AMY GOODMAN: In contrast to the reported $1.50 pay increase, which comes to $78 a year, House Speaker Ryan received a staggering half a million dollars in campaign contributions from Charles Koch only days after Ryan pushed through the tax overhaul. The legislation has been massively benefiting corporations and the richest Americans, including President Trump and his own family, and the Koch brothers, who may save as much as $1.4 billion on income taxes every year.

Well, to talk more about the Trump administration’s economic agenda, we’re joined by Richard Wolff, professor emeritus of economics at the University of Massachusetts, Amherst, visiting professor at New School University. He’s the founder of Democracy at Work, hosts a weekly national television and radio program called Economic Update, author of a number of books, including Capitalism’s Crisis Deepens: Essays on the Global Economic Meltdown.

So, you have the House speaker tweeting about this incredible victory, as he considered it, this woman raising—getting $1.50 raise a week, $78 a year. But he is mocked and ridiculed so much, he has to delete the tweet. Your response to this, Richard Wolff?

RICHARD WOLFF: I take great comfort from the fact that there was this kind of response. The classic move, both of the Republican Party in general and of Mr. Trump, is to give tiny tax benefits to the mass of people in order to distract them from the grotesque inequality of the benefits going to the corporations and the richest people. Exxon Corporation gloated over the weekend that they’re going to save $6 billion from this tax cut. So, we can see that what this is doing is worsening—not improving, worsening—the inequality of the United States in a dramatic way. And for me, as an economic historian, after 30 years, which is the truth of the last 30 years, of a growing gap between rich and poor, that everybody recognizes, to pass a tax cut that worsens it rather than softens it, is kind of staggering. It’s really not about economics anymore. It’s about an out-of-control economy in which the few are simply grabbing it all before it disappears.

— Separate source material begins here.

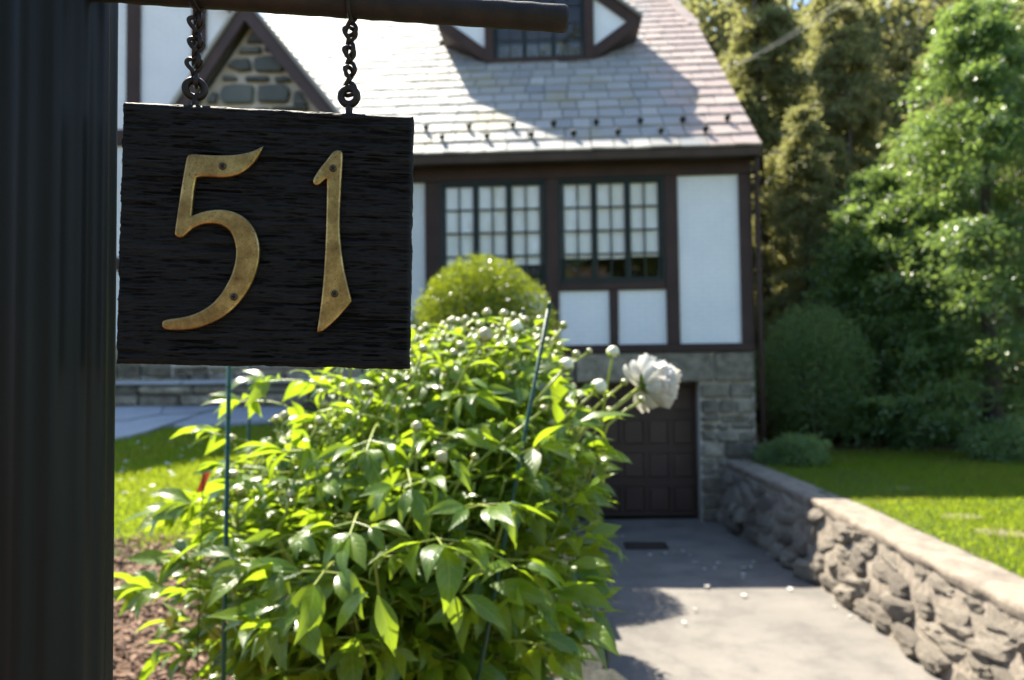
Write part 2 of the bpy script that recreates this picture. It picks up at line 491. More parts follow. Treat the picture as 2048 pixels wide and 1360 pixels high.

JUAN GONZÁLEZ: Richard, I’m wondering: What do you think the impact might be even of a small increase, because for people who have been used to not having increases in their take-home pay, even a small increase, to what degree that may lull many Americans into thinking, “Well, look, maybe Trump and the Republicans aren’t so bad”?

RICHARD WOLFF: That’s what they hope. They hope that if you get a little bit, you’ll be so grateful and so happy that you won’t pay attention. But here’s where it’ll come back and bite you, because with this kind of a tax cut, massive reduction in the money that the federal government gets from all these corporations and rich, we know already, because Mr. Ryan, among others, has told us, they’re going to be cutting government programs, using the excuse that they don’t have the money. So, the $1.50 that young lady will save, she will then lose more than that in the cutback in government programs upon which she and her family and her community will depend. This is a bad scene for the mass of the American people.

AMY GOODMAN: It’s very interesting. We just had the segment on nuclear weapons and President Trump’s $1.2 trillion plan to increase the nuclear weapons of the United States. That, we can afford.

RICHARD WOLFF: Right.

AMY GOODMAN: Talk about where the money goes and what you see as the alternatives.

RICHARD WOLFF: Well, I think, fundamentally, the money is going where Mr. Trump and the Republican Party want it to go. He is building his political support. He’s not a popular president. We all know that, despite his tweets. So he has to build. So he gives the military. That’s one way to build his support. He gives the big banks and the big corporations a cut. That’s another way to build support. He makes symbolic gestures for the rest of the population, in hopes of drawing them in. This is a program that is mindless about the economic realities of our society, about the suffering, about the promises he also made in his campaign. It is built on the notion he is going to build his support and the Republican Party, and the rest of the society will just live with where the chips may fall.

For me, this is a problem of a system. This is beyond this problem, that problem, this reform, that law. You have a system that is out of control. We have so much wealth in the hands of so few, that they’re in a position to make everything else serve them. That’s a classic sign of a decay in a society. And for me, the fundamental shifts that have to happen are the only way you’re going to get out of this long series of horrible kinds of decisions, such as saying, “We can’t take care of the secretary’s economic needs beyond $1.50 a week,” and then, you know, doubling our defense expenditures.